Start of Stored rows
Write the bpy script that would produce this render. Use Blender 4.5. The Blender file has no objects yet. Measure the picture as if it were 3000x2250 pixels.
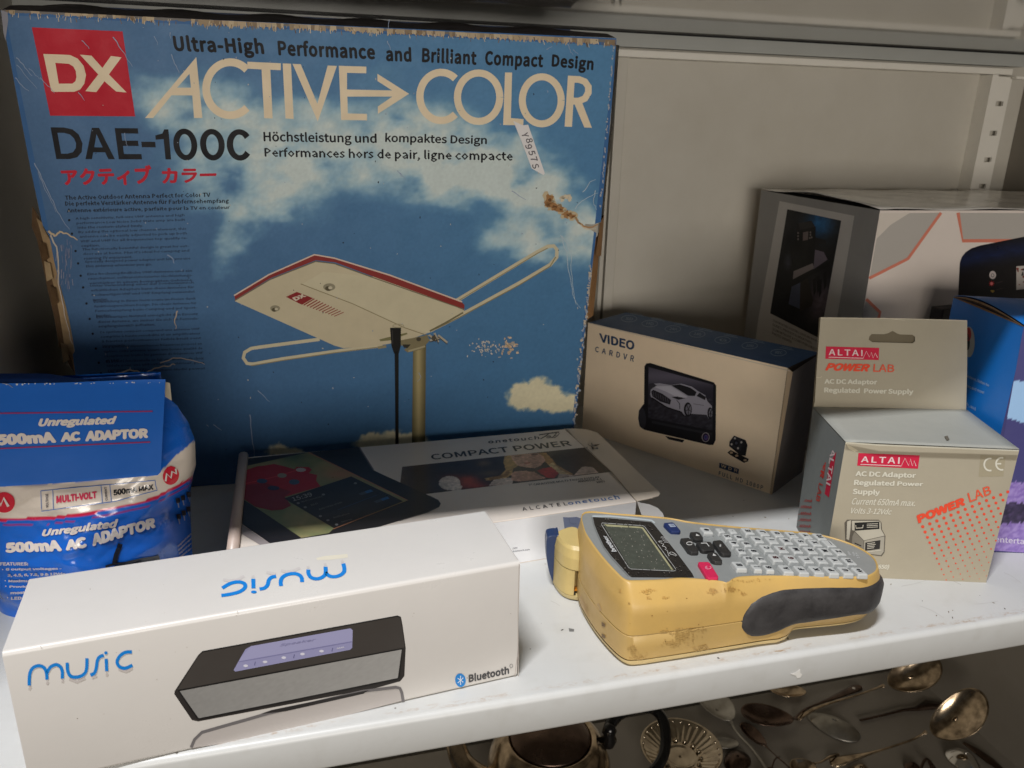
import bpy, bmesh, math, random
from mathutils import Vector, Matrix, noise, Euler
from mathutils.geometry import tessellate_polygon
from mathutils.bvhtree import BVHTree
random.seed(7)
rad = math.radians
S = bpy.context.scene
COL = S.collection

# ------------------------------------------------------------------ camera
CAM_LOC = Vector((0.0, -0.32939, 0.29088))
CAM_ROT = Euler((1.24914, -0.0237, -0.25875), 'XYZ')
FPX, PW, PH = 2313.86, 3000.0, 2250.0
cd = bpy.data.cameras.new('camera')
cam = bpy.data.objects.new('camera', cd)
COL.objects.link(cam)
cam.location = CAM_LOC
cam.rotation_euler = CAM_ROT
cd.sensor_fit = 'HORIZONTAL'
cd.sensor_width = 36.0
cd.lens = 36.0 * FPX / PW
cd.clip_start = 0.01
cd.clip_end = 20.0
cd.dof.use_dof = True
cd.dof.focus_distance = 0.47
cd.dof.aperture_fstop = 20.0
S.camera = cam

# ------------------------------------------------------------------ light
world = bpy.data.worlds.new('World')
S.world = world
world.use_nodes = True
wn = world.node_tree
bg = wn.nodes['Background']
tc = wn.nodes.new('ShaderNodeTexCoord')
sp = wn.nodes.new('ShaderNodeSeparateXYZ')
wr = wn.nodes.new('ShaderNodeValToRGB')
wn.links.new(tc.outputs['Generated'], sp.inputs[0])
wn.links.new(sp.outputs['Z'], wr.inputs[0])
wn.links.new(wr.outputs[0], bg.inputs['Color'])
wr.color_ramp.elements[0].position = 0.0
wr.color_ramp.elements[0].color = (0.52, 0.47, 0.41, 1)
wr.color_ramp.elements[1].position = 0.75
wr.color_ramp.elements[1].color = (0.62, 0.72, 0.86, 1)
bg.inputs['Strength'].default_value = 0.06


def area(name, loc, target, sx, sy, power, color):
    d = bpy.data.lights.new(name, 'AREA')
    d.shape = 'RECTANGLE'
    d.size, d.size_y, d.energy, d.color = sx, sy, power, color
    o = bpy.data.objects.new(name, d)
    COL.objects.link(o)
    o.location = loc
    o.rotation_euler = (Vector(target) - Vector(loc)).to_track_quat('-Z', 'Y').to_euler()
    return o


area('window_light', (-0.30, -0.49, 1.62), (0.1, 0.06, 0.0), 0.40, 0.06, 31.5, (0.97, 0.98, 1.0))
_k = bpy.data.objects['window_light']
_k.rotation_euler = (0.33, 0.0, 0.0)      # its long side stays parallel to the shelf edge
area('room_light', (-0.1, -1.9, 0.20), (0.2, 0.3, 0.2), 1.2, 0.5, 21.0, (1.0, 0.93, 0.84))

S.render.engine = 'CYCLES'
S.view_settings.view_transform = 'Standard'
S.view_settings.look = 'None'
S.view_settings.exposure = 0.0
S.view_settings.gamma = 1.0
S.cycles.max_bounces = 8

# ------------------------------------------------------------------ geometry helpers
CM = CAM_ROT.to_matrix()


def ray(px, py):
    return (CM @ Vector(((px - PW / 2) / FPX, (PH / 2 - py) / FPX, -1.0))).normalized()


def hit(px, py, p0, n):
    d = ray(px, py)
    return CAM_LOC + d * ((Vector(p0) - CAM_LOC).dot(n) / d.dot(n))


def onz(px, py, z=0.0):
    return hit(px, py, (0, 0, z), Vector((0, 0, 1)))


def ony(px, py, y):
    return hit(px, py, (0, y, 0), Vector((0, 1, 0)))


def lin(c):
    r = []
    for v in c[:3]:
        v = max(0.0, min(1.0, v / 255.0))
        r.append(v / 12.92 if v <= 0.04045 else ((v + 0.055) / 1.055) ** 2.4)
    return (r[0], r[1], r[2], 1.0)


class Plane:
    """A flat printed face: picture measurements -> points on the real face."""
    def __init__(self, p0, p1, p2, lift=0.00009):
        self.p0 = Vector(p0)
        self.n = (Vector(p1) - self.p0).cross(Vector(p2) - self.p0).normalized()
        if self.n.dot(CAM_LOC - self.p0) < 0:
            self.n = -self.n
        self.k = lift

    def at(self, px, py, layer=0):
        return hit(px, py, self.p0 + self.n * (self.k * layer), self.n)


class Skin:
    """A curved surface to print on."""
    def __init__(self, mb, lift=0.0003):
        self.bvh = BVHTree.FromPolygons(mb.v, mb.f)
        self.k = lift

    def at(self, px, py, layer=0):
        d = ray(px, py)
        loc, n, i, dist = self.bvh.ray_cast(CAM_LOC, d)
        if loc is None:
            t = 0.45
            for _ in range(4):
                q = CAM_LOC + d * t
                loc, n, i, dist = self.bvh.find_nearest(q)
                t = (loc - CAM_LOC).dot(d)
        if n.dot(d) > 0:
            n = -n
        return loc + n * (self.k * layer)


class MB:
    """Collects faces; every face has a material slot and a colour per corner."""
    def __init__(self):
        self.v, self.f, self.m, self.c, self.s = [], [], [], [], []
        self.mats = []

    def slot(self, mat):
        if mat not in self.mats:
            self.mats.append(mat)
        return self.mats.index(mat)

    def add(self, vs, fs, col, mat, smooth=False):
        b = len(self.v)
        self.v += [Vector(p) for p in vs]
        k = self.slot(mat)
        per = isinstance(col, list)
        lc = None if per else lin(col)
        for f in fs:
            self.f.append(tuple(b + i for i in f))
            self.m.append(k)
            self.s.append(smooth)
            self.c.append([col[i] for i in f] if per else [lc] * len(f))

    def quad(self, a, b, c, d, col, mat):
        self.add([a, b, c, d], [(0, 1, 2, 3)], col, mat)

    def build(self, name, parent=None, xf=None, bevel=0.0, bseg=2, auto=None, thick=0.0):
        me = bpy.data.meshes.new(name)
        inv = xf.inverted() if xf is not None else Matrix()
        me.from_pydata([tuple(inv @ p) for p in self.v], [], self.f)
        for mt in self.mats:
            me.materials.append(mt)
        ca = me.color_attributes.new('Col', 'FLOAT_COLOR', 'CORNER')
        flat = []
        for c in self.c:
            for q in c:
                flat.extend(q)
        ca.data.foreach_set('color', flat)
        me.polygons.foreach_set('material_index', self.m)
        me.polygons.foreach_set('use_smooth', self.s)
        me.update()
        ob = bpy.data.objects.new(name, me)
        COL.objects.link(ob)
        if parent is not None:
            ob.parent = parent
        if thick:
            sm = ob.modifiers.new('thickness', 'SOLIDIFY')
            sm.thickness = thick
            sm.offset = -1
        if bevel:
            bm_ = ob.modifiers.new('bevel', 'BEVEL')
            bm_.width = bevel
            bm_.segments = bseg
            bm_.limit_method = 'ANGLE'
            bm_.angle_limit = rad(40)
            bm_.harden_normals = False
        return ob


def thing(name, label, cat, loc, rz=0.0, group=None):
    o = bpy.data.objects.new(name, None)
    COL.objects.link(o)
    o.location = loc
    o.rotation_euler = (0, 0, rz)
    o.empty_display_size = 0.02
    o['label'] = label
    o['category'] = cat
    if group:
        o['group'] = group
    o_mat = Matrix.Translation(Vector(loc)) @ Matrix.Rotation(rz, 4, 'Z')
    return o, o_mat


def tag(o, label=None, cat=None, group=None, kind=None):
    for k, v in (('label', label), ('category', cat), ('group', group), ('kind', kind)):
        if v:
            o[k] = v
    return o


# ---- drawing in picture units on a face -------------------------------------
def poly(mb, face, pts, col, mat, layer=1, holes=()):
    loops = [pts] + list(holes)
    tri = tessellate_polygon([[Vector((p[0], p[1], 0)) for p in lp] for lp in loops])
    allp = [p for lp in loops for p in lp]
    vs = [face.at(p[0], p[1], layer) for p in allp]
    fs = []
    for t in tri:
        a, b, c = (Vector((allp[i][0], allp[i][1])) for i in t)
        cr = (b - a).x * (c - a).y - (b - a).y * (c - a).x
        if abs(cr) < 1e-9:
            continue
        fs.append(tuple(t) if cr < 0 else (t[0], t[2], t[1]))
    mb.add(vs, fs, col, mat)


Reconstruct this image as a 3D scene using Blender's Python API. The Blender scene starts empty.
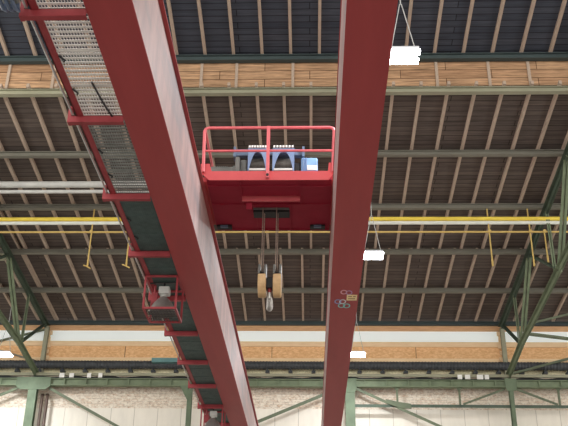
End of Stored rows
• _Given instruction_:
Repeat the lines above, starting at the first and stopping after the line that holds "COL = S.collection", with the pictures left out.

• _Answer to the exercise_:
Write the bpy script that would produce this render. Use Blender 4.5. The Blender file has no objects yet. Measure the picture as if it were 3000x2250 pixels.
import bpy, bmesh, math, random
from mathutils import Vector, Matrix, noise, Euler
from mathutils.geometry import tessellate_polygon
from mathutils.bvhtree import BVHTree
random.seed(7)
rad = math.radians
S = bpy.context.scene
COL = S.collection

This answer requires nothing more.